● **Stated problem**
Leave out the pictures and restate the rest of the data exactly.

● **Stored data**
──────────
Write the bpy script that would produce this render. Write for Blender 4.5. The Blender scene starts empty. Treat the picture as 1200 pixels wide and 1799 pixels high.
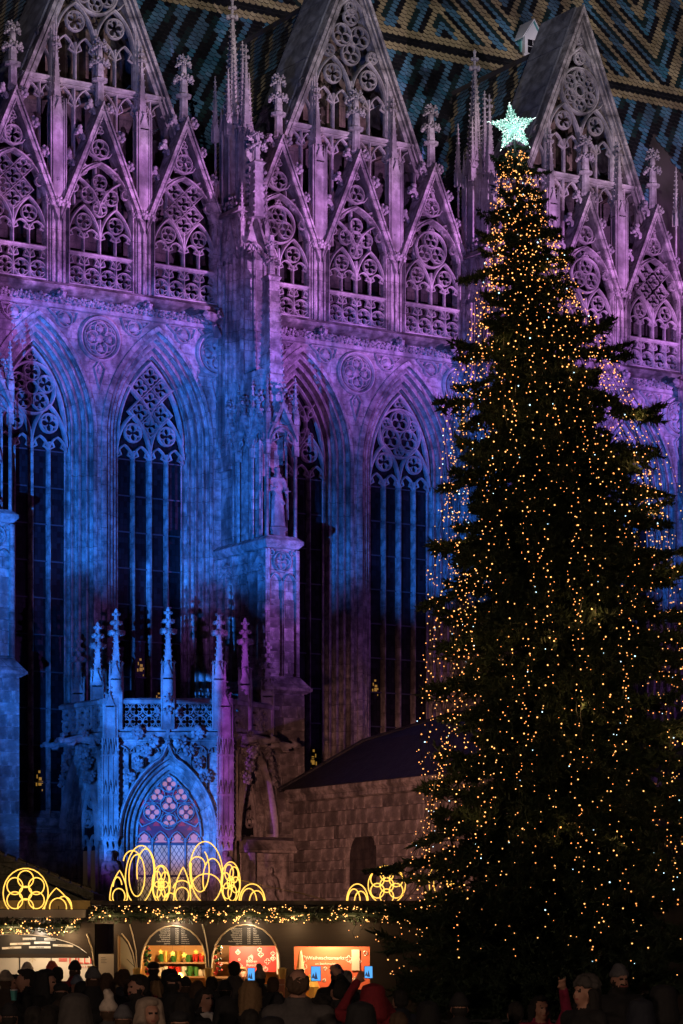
import bpy, bmesh, math, random
from mathutils import Vector, Matrix
from math import sin, cos, pi, radians, sqrt, atan2, hypot, acos, asin

R = random.Random(7)
SC = bpy.context.scene
COL = SC.collection

# ------------------------------------------------------------------ camera
CAM_Z = 1.85
FPX = 4800.0                       # focal length in pixels of the 1200 x 1799 photograph
cd = bpy.data.cameras.new('camera'); cam = bpy.data.objects.new('camera', cd); COL.objects.link(cam)
cam.location = (0, 0, CAM_Z); cam.rotation_euler = (pi/2, 0, 0)
cd.sensor_width = 36; cd.lens = 36*FPX/1799; cd.shift_y = (1690-899.5)/1799
cd.clip_start = 0.5; cd.clip_end = 2000
SC.camera = cam

# cathedral frame: s runs along the south wall, y into the building
THETA = math.atan(FPX/7700); UC, US = cos(THETA), sin(THETA)
D0 = 97.6; OX = -600/FPX*D0; OY = D0; OZ = 0.15
def W(s, y, z):                    # cathedral frame -> world
    return Vector((OX+s*UC-y*US, OY+s*US+y*UC, OZ+z))

# ------------------------------------------------------------------ world (night sky)
wd = bpy.data.worlds.new('World'); SC.world = wd; wd.use_nodes = True
wn = wd.node_tree.nodes; wl = wd.node_tree.links
bg = wn['Background']
bg.inputs[0].default_value = (0.16, 0.12, 0.34, 1); bg.inputs[1].default_value = 0.014

SC.view_settings.view_transform = 'Standard'; SC.view_settings.look = 'None'
SC.view_settings.exposure = 0.0; SC.view_settings.gamma = 1.0; SC.view_settings.use_curve_mapping = False
SC.cycles.use_denoising = True
SC.cycles.max_bounces = 4; SC.cycles.diffuse_bounces = 1; SC.cycles.glossy_bounces = 2
SC.cycles.transmission_bounces = 3; SC.cycles.transparent_max_bounces = 6
SC.cycles.sample_clamp_indirect = 4.0; SC.cycles.caustics_reflective = False; SC.cycles.caustics_refractive = False

# ------------------------------------------------------------------ projectors of the light show
class NT:
    def __init__(s, t): s.t = t
    def new(s, k, **kw):
        n = s.t.nodes.new(k)
        for a, b in kw.items(): setattr(n, a, b)
        return n
    def ln(s, a, b): s.t.links.new(a, b)
    def val(s, x, sock):
        if hasattr(x, 'is_output') or hasattr(x, 'links'): s.ln(x, sock)
        else: sock.default_value = x
    def math(s, op, a, b=0.0, c=None, clamp=False):
        n = s.new('ShaderNodeMath', operation=op, use_clamp=clamp)
        s.val(a, n.inputs[0]); s.val(b, n.inputs[1])
        if c is not None: s.val(c, n.inputs[2])
        return n.outputs[0]
    def ramp(s, x, lo, hi):        # smooth step from lo to hi
        n = s.new('ShaderNodeMapRange', interpolation_type='SMOOTHSTEP', clamp=True)
        s.val(x, n.inputs[0]); n.inputs[1].default_value = lo; n.inputs[2].default_value = hi
        n.inputs[3].default_value = 0; n.inputs[4].default_value = 1
        return n.outputs[0]
    def noise(s, vec, scale, detail=3, rough=.55):
        n = s.new('ShaderNodeTexNoise'); s.ln(vec, n.inputs['Vector'])
        n.inputs['Scale'].default_value = scale; n.inputs['Detail'].default_value = detail
        n.inputs['Roughness'].default_value = rough
        return n.outputs[0]
    def mixc(s, f, a, b, bt='MIX'):
        n = s.new('ShaderNodeMix', data_type='RGBA', blend_type=bt)
        s.val(f, n.inputs['Factor'])
        for x, k in ((a, 6), (b, 7)):
            if isinstance(x, tuple): n.inputs[k].default_value = (*x[:3], 1)
            else: s.ln(x, n.inputs[k])
        return n.outputs[2]

def projector(name, s, y, z, energy, color, slide, yaw=0.0, size=150):
    """a show projector standing in the square, squared up to the wall; slide(nt, S, Z, V) returns the
    transmission of its slide at wall coordinates S, Z"""
    l = bpy.data.lights.new(name, 'SPOT'); o = bpy.data.objects.new(name, l); COL.objects.link(o)
    o.location = W(s, y, z); o.rotation_euler = (pi/2, 0, THETA)
    l.energy = energy; l.spot_size = radians(size); l.spot_blend = 0.05; l.shadow_soft_size = 0.12
    l.color = (1, 1, 1); l.use_nodes = True
    t = NT(l.node_tree); em = [n for n in l.node_tree.nodes if n.type == 'EMISSION'][0]
    tc = t.new('ShaderNodeTexCoord'); sp = t.new('ShaderNodeSeparateXYZ'); t.ln(tc.outputs['Normal'], sp.inputs[0])
    d = -y
    az = t.math('ABSOLUTE', sp.outputs[2])
    sgn = t.math('DIVIDE', sp.outputs[2], t.math('MULTIPLY', az, -1))     # +1 in the beam
    S = t.math('ADD', t.math('MULTIPLY', t.math('MULTIPLY', t.math('DIVIDE', sp.outputs[0], az), sgn), d), s)
    Z = t.math('ADD', t.math('MULTIPLY', t.math('MULTIPLY', t.math('DIVIDE', sp.outputs[1], az), sgn), d), z)
    cb = t.new('ShaderNodeCombineXYZ'); t.ln(S, cb.inputs[0]); t.ln(Z, cb.inputs[1])
    m = slide(t, S, Z, cb.outputs[0])
    if isinstance(color, tuple):
        c = t.mixc(m, (0, 0, 0), color)
    else:
        c = t.mixc(m, (0, 0, 0), color(t, S, Z, cb.outputs[0]))
    t.ln(c, em.inputs[0]); em.inputs[1].default_value = 1.0
    return o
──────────
● **Final result**
Write the bpy script that would produce this render. Write for Blender 4.5. The Blender scene starts empty. Treat the picture as 1200 pixels wide and 1799 pixels high.
import bpy, bmesh, math, random
from mathutils import Vector, Matrix
from math import sin, cos, pi, radians, sqrt, atan2, hypot, acos, asin

R = random.Random(7)
SC = bpy.context.scene
COL = SC.collection

# ------------------------------------------------------------------ camera
CAM_Z = 1.85
FPX = 4800.0                       # focal length in pixels of the 1200 x 1799 photograph
cd = bpy.data.cameras.new('camera'); cam = bpy.data.objects.new('camera', cd); COL.objects.link(cam)
cam.location = (0, 0, CAM_Z); cam.rotation_euler = (pi/2, 0, 0)
cd.sensor_width = 36; cd.lens = 36*FPX/1799; cd.shift_y = (1690-899.5)/1799
cd.clip_start = 0.5; cd.clip_end = 2000
SC.camera = cam

# cathedral frame: s runs along the south wall, y into the building
THETA = math.atan(FPX/7700); UC, US = cos(THETA), sin(THETA)
D0 = 97.6; OX = -600/FPX*D0; OY = D0; OZ = 0.15
def W(s, y, z):                    # cathedral frame -> world
    return Vector((OX+s*UC-y*US, OY+s*US+y*UC, OZ+z))

# ------------------------------------------------------------------ world (night sky)
wd = bpy.data.worlds.new('World'); SC.world = wd; wd.use_nodes = True
wn = wd.node_tree.nodes; wl = wd.node_tree.links
bg = wn['Background']
bg.inputs[0].default_value = (0.16, 0.12, 0.34, 1); bg.inputs[1].default_value = 0.014

SC.view_settings.view_transform = 'Standard'; SC.view_settings.look = 'None'
SC.view_settings.exposure = 0.0; SC.view_settings.gamma = 1.0; SC.view_settings.use_curve_mapping = False
SC.cycles.use_denoising = True
SC.cycles.max_bounces = 4; SC.cycles.diffuse_bounces = 1; SC.cycles.glossy_bounces = 2
SC.cycles.transmission_bounces = 3; SC.cycles.transparent_max_bounces = 6
SC.cycles.sample_clamp_indirect = 4.0; SC.cycles.caustics_reflective = False; SC.cycles.caustics_refractive = False

# ------------------------------------------------------------------ projectors of the light show
class NT:
    def __init__(s, t): s.t = t
    def new(s, k, **kw):
        n = s.t.nodes.new(k)
        for a, b in kw.items(): setattr(n, a, b)
        return n
    def ln(s, a, b): s.t.links.new(a, b)
    def val(s, x, sock):
        if hasattr(x, 'is_output') or hasattr(x, 'links'): s.ln(x, sock)
        else: sock.default_value = x
    def math(s, op, a, b=0.0, c=None, clamp=False):
        n = s.new('ShaderNodeMath', operation=op, use_clamp=clamp)
        s.val(a, n.inputs[0]); s.val(b, n.inputs[1])
        if c is not None: s.val(c, n.inputs[2])
        return n.outputs[0]
    def ramp(s, x, lo, hi):        # smooth step from lo to hi
        n = s.new('ShaderNodeMapRange', interpolation_type='SMOOTHSTEP', clamp=True)
        s.val(x, n.inputs[0]); n.inputs[1].default_value = lo; n.inputs[2].default_value = hi
        n.inputs[3].default_value = 0; n.inputs[4].default_value = 1
        return n.outputs[0]
    def noise(s, vec, scale, detail=3, rough=.55):
        n = s.new('ShaderNodeTexNoise'); s.ln(vec, n.inputs['Vector'])
        n.inputs['Scale'].default_value = scale; n.inputs['Detail'].default_value = detail
        n.inputs['Roughness'].default_value = rough
        return n.outputs[0]
    def mixc(s, f, a, b, bt='MIX'):
        n = s.new('ShaderNodeMix', data_type='RGBA', blend_type=bt)
        s.val(f, n.inputs['Factor'])
        for x, k in ((a, 6), (b, 7)):
            if isinstance(x, tuple): n.inputs[k].default_value = (*x[:3], 1)
            else: s.ln(x, n.inputs[k])
        return n.outputs[2]

def projector(name, s, y, z, energy, color, slide, yaw=0.0, size=150):
    """a show projector standing in the square, squared up to the wall; slide(nt, S, Z, V) returns the
    transmission of its slide at wall coordinates S, Z"""
    l = bpy.data.lights.new(name, 'SPOT'); o = bpy.data.objects.new(name, l); COL.objects.link(o)
    o.location = W(s, y, z); o.rotation_euler = (pi/2, 0, THETA)
    l.energy = energy; l.spot_size = radians(size); l.spot_blend = 0.05; l.shadow_soft_size = 0.12
    l.color = (1, 1, 1); l.use_nodes = True
    t = NT(l.node_tree); em = [n for n in l.node_tree.nodes if n.type == 'EMISSION'][0]
    tc = t.new('ShaderNodeTexCoord'); sp = t.new('ShaderNodeSeparateXYZ'); t.ln(tc.outputs['Normal'], sp.inputs[0])
    d = -y
    az = t.math('ABSOLUTE', sp.outputs[2])
    sgn = t.math('DIVIDE', sp.outputs[2], t.math('MULTIPLY', az, -1))     # +1 in the beam
    S = t.math('ADD', t.math('MULTIPLY', t.math('MULTIPLY', t.math('DIVIDE', sp.outputs[0], az), sgn), d), s)
    Z = t.math('ADD', t.math('MULTIPLY', t.math('MULTIPLY', t.math('DIVIDE', sp.outputs[1], az), sgn), d), z)
    cb = t.new('ShaderNodeCombineXYZ'); t.ln(S, cb.inputs[0]); t.ln(Z, cb.inputs[1])
    m = slide(t, S, Z, cb.outputs[0])
    if isinstance(color, tuple):
        c = t.mixc(m, (0, 0, 0), color)
    else:
        c = t.mixc(m, (0, 0, 0), color(t, S, Z, cb.outputs[0]))
    t.ln(c, em.inputs[0]); em.inputs[1].default_value = 1.0
    return o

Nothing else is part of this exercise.